Warriors basketball has become religion in the Bay Area, even overtaking the San Francisco 49ers in some age brackets. Curry is one of the professional sports most likeable athletes and with the hiring of Steve Kerr, Golden State plays an up-tempo, free-wheeling, 3-point centric style that is wildly popular with fans.

The result has been six NBA Finals appearances in eight years after none in 39 years. The result has been one of the most picturesque and expensive arenas in professional sports. The result has been all 29 NBA teams trying to replicate their style and popularity.

But the core of the team remembers when times weren’t so spectacular, when the Warriors were just another NBA team trying to emerge as relevant, nothing more.

“That was kind of the aura that was around,” Green said. “We just came in hungry and wanted to change that, and we did. But you know, it wasn’t always this [way]. I remember walking in downtown Oakland giving away tickets to the game as a rookie for one of our team activities or community things that you have to do, and certain guys had to go on the BART [subway] and give tickets away. I remember that. That wasn’t that long ago.

“A much less respected franchise, but we were able to change that. And that’s what it’s about.”

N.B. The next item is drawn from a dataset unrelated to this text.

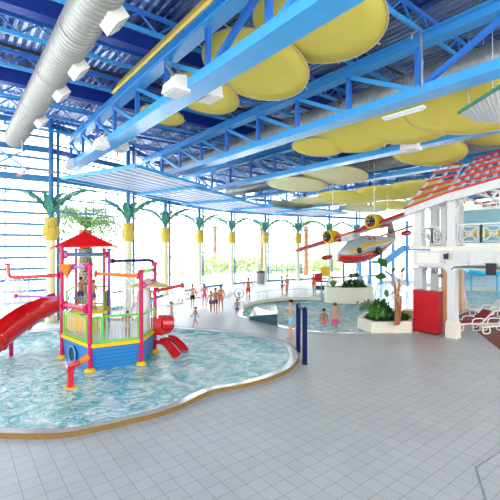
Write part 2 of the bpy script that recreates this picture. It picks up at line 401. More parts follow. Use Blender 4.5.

Curry would much rather forget those hard days when he was often injured and the franchise won 85 games in his first three seasons.

“There’s a lot going on in that sense. But to see the evolution from that year to now, and the fact that six out of the last eight years we’ve been in the Finals, it’s crazy to think about for sure and speaks to all the different people who have had a part in that: myself, Draymond, Klay, Andre [Iguodala] .

“It’s been an amazing run. We obviously feel like we still have a lot left in the tank. That’s why we’re here. I don’t want to depress myself with the history of the organization right now. I’m going to think about the bright moments, so I appreciate it.”